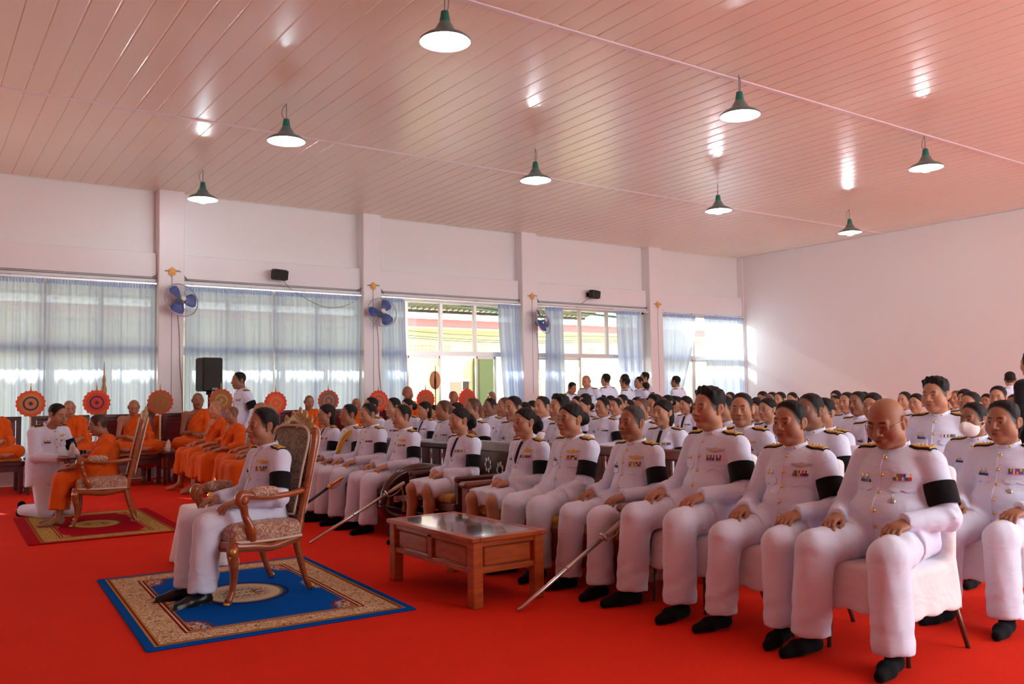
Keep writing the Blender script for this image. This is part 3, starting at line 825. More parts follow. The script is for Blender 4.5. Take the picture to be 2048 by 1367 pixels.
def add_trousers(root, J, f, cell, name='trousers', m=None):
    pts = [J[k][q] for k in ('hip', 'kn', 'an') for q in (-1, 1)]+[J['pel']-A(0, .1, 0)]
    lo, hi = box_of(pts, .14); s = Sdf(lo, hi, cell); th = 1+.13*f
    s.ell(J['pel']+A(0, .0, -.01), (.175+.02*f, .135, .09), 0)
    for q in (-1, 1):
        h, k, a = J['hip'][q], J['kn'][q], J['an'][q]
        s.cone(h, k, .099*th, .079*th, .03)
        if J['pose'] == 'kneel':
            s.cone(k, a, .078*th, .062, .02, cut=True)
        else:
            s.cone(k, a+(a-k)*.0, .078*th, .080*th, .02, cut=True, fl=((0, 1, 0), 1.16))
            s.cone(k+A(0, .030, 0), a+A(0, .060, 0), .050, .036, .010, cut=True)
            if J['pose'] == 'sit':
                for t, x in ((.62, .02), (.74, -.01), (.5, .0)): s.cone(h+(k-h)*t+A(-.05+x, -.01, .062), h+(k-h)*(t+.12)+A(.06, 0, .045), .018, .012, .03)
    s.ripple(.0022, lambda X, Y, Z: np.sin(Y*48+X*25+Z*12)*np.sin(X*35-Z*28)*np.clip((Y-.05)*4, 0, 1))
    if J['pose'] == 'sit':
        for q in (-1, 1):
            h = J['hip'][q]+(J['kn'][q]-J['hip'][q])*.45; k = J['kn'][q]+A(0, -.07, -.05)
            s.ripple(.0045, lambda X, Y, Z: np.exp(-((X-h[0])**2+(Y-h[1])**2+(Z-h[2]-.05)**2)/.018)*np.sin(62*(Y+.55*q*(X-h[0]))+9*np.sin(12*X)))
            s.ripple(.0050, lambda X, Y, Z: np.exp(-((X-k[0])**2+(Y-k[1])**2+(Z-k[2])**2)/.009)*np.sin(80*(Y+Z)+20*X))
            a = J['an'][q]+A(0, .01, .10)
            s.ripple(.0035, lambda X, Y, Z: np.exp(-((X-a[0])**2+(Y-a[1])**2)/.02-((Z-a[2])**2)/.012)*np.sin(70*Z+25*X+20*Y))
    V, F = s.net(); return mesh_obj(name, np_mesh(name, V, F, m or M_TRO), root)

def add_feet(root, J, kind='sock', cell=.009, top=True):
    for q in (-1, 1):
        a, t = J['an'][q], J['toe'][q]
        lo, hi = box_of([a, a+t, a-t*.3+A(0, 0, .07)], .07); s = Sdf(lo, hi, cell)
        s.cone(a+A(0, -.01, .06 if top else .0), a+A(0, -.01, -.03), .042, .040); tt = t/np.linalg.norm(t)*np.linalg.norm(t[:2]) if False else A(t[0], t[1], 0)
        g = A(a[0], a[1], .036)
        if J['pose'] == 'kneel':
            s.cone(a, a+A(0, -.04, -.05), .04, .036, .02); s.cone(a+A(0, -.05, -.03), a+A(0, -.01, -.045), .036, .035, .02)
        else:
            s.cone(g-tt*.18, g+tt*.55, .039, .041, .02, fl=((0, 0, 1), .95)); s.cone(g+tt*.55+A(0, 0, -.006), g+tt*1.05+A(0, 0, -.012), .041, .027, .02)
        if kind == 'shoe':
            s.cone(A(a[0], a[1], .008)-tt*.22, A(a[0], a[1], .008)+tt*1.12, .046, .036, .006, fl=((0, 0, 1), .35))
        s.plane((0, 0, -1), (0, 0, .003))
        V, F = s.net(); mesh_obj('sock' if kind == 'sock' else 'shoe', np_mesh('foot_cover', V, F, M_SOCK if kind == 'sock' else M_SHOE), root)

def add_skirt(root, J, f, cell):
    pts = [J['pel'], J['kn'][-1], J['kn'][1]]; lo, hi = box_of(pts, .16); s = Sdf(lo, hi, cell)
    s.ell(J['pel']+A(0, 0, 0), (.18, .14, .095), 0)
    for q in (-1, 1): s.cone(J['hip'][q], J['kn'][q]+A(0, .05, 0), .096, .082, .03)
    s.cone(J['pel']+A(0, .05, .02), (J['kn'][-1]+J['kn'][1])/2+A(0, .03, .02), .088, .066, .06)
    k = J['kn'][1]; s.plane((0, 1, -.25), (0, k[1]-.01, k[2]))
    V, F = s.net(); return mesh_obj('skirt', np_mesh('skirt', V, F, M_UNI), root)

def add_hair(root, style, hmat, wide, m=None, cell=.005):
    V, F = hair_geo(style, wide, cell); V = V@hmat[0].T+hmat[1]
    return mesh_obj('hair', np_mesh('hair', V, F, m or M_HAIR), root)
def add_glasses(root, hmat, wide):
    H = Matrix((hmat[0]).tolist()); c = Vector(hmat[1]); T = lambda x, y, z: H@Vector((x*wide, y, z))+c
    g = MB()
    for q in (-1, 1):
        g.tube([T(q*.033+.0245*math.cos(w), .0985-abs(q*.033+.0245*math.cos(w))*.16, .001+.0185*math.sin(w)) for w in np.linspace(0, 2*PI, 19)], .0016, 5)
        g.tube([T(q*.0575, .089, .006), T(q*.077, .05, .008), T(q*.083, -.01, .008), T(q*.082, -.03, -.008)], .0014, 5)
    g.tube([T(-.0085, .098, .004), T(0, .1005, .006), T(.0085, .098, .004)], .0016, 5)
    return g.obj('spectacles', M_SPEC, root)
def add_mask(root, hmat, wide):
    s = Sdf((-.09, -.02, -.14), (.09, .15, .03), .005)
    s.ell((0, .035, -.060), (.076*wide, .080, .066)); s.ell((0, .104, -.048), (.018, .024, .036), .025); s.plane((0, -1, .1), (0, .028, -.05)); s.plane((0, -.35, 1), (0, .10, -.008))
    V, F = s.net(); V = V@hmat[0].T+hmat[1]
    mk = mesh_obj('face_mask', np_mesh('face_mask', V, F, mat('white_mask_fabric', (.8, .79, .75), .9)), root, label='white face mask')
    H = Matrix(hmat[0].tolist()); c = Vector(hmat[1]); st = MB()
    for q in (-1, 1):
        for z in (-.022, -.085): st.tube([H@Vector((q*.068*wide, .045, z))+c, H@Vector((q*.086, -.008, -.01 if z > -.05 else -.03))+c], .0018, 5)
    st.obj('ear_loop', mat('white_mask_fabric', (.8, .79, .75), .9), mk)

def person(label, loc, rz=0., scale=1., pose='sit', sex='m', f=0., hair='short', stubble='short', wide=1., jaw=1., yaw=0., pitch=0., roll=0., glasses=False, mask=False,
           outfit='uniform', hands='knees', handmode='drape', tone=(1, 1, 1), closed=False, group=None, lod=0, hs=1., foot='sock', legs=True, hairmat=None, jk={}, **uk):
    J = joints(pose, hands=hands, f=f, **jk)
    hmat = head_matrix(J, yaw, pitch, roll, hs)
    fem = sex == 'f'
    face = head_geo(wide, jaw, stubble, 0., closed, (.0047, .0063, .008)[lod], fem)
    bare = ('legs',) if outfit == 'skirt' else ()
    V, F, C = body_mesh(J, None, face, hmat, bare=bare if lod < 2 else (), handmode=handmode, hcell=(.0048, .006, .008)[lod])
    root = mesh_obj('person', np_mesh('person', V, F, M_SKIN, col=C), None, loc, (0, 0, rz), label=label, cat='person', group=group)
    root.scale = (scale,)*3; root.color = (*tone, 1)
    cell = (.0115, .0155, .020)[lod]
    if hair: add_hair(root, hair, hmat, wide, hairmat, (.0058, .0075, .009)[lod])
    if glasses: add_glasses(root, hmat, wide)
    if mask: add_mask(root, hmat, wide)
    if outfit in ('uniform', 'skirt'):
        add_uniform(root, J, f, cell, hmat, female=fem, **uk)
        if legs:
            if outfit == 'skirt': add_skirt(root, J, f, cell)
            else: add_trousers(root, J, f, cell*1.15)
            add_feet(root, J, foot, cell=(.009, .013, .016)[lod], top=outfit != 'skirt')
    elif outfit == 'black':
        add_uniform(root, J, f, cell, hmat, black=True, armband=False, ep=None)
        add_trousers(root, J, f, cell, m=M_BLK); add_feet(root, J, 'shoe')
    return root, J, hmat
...
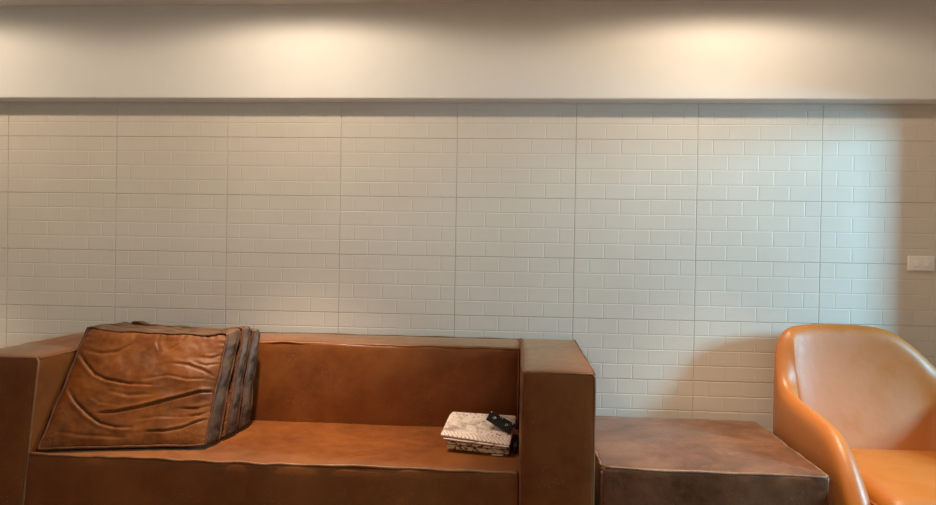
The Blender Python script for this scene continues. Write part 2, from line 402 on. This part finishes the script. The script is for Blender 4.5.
...
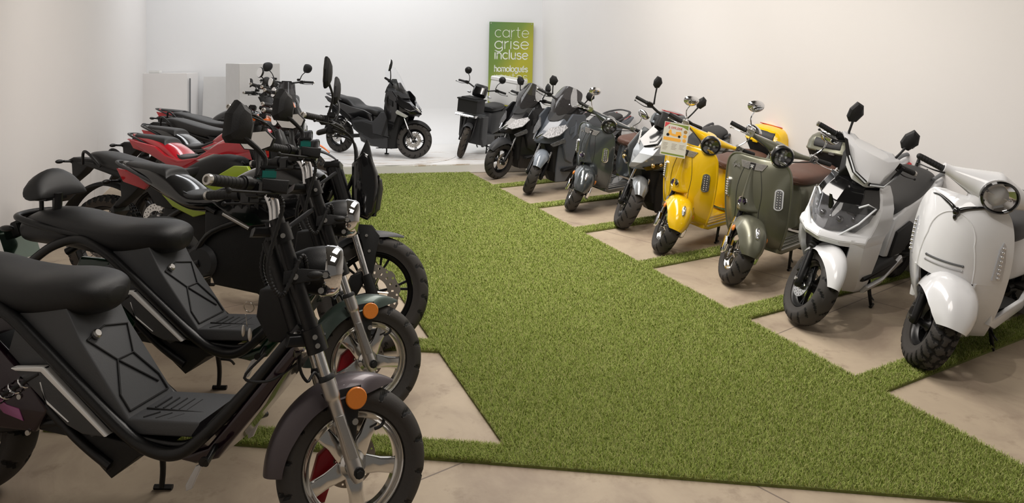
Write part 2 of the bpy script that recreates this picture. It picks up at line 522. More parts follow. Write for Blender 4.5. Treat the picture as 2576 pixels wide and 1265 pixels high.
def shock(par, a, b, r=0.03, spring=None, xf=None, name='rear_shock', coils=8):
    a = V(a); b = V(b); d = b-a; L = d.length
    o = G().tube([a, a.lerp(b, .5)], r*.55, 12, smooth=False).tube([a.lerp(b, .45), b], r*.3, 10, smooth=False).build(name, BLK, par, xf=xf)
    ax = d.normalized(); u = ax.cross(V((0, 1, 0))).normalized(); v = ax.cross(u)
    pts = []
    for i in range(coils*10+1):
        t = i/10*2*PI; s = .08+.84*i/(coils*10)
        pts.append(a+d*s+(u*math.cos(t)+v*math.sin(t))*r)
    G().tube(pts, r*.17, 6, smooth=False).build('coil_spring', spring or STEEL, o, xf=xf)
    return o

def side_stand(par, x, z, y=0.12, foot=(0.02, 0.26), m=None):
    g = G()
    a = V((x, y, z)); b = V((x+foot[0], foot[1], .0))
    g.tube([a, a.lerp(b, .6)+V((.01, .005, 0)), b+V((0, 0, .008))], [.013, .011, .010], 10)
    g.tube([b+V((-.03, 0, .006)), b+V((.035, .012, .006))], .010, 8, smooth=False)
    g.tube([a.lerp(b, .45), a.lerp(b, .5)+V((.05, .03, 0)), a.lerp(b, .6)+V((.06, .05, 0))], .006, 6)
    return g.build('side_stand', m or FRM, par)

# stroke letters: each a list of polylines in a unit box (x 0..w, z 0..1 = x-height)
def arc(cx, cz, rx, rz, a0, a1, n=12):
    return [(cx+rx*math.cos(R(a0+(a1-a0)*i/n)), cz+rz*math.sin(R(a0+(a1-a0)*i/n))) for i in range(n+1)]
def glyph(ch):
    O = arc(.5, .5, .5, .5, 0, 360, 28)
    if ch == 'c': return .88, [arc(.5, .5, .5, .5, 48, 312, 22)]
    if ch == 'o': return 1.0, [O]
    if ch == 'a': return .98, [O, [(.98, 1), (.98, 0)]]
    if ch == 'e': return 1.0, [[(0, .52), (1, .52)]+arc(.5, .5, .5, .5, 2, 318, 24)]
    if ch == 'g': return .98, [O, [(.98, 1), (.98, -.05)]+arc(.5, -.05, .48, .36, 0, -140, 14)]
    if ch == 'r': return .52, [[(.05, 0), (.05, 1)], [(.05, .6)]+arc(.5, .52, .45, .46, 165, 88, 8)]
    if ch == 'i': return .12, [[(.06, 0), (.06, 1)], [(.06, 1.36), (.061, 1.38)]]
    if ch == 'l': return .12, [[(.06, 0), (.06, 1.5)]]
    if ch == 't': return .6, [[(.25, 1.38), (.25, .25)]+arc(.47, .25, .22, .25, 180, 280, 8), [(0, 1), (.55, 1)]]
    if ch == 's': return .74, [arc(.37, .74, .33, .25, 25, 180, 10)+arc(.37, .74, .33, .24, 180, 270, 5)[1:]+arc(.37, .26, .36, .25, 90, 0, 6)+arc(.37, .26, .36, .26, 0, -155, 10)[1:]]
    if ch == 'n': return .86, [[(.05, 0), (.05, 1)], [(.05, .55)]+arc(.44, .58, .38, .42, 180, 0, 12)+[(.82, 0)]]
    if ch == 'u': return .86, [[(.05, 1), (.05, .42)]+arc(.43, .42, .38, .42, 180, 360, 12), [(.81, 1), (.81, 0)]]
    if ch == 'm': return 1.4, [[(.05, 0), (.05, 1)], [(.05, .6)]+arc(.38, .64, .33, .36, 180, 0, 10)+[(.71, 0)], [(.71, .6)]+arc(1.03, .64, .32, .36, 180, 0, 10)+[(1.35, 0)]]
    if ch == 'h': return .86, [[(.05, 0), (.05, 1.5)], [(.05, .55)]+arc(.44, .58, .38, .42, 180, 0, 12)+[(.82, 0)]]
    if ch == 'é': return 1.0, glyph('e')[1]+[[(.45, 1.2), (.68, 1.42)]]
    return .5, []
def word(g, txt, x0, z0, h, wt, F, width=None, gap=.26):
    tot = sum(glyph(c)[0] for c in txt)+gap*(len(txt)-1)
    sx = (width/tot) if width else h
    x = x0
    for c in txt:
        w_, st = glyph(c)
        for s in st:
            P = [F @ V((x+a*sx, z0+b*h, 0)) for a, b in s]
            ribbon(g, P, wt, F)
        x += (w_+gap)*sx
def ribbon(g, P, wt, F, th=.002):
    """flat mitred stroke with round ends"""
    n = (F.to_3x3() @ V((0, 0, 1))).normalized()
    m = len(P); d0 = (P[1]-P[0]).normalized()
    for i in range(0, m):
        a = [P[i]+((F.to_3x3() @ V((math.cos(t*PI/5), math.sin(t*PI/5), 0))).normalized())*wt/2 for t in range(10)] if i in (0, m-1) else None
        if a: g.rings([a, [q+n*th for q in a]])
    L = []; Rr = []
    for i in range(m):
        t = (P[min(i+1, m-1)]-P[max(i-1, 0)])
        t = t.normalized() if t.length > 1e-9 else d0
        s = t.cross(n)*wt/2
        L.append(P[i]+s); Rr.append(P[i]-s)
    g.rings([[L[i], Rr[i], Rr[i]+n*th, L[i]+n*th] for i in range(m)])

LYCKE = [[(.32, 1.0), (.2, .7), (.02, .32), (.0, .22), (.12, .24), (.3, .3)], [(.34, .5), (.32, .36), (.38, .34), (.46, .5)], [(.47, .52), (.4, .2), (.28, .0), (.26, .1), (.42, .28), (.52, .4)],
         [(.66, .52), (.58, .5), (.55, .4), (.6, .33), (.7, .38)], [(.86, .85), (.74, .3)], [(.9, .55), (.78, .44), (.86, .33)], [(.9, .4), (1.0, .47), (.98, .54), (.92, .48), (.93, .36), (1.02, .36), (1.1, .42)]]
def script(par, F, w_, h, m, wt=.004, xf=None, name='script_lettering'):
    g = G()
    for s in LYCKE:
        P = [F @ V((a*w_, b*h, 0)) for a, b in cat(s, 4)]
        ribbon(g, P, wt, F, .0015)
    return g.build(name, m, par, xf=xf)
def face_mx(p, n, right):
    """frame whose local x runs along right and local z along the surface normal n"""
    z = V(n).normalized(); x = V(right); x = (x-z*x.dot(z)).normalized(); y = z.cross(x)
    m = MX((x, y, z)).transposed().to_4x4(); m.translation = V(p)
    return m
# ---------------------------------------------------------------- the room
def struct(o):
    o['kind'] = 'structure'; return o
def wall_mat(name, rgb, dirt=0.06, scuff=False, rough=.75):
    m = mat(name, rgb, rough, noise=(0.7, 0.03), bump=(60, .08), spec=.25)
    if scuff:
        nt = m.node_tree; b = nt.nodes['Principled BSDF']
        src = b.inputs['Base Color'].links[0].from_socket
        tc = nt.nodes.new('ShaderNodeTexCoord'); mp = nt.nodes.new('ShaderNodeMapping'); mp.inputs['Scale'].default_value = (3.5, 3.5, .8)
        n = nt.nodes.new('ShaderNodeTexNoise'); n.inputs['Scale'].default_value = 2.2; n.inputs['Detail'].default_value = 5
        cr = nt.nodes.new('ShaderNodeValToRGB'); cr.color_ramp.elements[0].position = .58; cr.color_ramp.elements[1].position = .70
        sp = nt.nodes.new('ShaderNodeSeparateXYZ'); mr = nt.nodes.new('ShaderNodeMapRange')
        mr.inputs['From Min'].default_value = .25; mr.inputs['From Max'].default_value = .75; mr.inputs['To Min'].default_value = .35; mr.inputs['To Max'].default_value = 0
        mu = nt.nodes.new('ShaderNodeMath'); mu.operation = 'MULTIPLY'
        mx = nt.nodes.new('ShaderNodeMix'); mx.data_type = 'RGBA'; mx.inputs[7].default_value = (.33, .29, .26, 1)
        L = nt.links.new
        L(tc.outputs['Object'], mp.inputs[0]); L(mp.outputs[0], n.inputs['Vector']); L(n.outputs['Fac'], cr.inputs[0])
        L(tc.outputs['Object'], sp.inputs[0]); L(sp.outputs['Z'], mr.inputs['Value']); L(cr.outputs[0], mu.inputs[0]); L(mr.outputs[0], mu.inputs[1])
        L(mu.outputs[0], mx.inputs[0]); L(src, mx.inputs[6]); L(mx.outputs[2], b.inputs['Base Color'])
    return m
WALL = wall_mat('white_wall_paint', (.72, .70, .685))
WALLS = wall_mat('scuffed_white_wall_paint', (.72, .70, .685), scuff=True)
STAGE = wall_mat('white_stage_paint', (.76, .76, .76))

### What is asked
Report only how many lines in the records contain the word "script".

### Correct answer
4